WHAT TO WORK ON
Search the listing below for the word "script" and copy each line that holds it.
== EXERCISE INPUTS ==
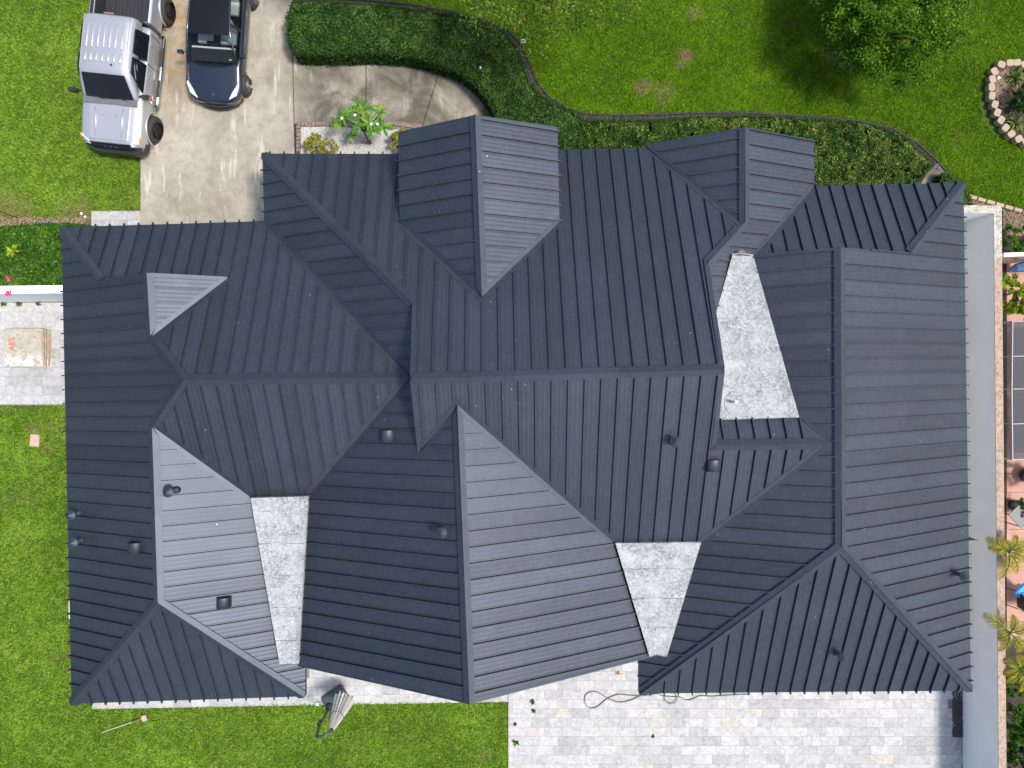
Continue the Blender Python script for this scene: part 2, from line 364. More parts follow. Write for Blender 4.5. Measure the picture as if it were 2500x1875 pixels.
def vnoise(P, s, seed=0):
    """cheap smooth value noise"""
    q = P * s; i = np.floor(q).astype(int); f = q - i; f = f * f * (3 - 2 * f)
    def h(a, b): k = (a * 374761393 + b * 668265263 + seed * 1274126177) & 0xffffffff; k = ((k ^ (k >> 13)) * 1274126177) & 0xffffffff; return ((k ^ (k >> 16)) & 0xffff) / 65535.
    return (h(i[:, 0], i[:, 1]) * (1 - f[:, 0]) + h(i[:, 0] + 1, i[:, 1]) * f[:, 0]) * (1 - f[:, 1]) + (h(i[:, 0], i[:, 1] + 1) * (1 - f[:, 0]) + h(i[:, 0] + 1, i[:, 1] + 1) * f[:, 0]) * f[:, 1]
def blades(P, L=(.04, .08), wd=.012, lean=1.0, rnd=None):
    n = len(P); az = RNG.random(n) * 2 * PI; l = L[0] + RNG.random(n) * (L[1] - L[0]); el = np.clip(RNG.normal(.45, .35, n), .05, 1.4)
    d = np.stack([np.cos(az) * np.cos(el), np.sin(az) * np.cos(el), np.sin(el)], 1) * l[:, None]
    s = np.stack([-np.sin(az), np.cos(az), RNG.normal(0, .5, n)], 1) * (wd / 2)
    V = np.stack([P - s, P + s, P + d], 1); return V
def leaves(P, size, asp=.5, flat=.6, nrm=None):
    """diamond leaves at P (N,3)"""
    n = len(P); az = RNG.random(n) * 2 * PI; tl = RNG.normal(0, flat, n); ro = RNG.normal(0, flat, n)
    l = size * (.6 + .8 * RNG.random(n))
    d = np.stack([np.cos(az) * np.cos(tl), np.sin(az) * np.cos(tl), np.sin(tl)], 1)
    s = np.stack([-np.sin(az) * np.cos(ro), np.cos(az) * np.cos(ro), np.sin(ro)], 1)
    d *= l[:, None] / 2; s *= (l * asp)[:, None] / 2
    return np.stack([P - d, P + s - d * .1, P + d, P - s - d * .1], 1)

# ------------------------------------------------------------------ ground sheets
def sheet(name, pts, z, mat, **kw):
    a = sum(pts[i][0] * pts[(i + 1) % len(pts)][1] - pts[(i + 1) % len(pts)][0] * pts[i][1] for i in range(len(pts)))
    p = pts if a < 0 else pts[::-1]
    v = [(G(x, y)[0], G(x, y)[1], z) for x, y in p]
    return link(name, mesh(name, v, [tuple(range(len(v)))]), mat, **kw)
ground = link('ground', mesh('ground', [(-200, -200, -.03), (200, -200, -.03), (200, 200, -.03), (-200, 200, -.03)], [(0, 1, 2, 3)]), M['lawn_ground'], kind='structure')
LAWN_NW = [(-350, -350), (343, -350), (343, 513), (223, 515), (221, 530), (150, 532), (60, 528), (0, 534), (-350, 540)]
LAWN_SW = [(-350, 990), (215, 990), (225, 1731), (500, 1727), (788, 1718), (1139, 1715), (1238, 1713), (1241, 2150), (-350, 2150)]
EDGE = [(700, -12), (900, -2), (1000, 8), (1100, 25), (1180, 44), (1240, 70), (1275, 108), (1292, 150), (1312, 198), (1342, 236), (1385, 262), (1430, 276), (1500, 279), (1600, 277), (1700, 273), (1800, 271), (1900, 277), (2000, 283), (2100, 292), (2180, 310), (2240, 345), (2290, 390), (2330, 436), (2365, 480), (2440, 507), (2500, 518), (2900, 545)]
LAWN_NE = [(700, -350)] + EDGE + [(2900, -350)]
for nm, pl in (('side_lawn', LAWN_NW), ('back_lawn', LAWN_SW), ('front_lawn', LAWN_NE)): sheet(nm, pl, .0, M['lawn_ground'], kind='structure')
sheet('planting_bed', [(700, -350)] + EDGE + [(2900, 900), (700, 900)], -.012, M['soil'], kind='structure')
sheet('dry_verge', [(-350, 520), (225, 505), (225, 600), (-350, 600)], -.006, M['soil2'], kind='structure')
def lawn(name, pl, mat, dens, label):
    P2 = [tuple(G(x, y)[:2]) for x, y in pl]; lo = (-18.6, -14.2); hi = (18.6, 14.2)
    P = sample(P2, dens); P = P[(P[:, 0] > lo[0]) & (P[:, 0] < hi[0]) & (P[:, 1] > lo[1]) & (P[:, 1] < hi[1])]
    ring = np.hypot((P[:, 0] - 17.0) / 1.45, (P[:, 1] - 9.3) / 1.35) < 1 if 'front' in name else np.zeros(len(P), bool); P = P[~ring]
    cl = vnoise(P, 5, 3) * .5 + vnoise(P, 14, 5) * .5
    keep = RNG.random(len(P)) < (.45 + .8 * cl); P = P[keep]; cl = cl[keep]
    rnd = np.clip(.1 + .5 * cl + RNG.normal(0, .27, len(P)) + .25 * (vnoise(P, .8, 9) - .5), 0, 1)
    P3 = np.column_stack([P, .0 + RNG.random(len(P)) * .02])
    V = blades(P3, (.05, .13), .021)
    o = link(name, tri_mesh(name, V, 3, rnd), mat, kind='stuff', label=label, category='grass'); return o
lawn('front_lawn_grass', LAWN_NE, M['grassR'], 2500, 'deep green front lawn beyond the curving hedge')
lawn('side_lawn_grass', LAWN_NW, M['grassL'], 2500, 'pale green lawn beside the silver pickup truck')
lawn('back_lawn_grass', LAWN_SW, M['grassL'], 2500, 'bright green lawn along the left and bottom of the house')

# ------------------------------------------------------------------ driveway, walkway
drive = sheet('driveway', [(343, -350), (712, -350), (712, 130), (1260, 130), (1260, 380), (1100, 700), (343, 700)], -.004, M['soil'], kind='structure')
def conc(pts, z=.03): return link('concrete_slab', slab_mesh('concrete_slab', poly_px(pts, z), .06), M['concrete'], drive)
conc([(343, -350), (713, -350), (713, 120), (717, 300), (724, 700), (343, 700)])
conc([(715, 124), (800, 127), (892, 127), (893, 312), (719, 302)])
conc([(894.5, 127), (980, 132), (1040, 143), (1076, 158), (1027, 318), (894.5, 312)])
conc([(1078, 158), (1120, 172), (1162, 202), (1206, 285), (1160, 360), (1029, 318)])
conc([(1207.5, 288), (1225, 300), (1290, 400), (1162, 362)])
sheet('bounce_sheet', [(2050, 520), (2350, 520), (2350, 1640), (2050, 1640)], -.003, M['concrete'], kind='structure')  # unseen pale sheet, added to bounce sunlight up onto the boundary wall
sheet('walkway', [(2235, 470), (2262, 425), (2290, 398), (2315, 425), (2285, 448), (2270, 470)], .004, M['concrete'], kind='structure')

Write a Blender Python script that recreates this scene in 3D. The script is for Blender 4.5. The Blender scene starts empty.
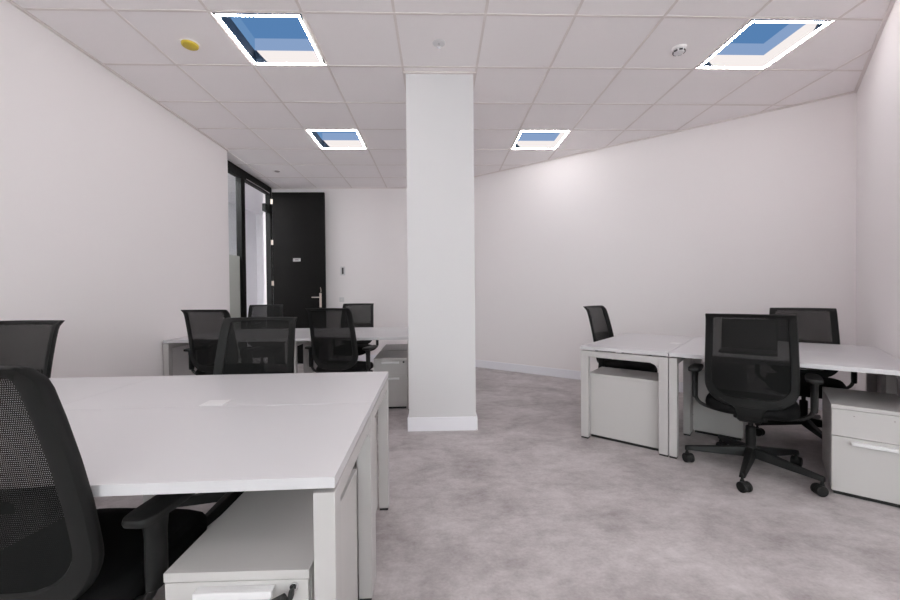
===
TASK ANSWER
Continue the Blender Python script for this scene: part 2, from line 364. More parts follow. Write for Blender 4.5. Measure the picture as if it were 2500x1875 pixels.
Write a Blender Python script that recreates this scene in 3D. The script is for Blender 4.5. The Blender scene starts empty.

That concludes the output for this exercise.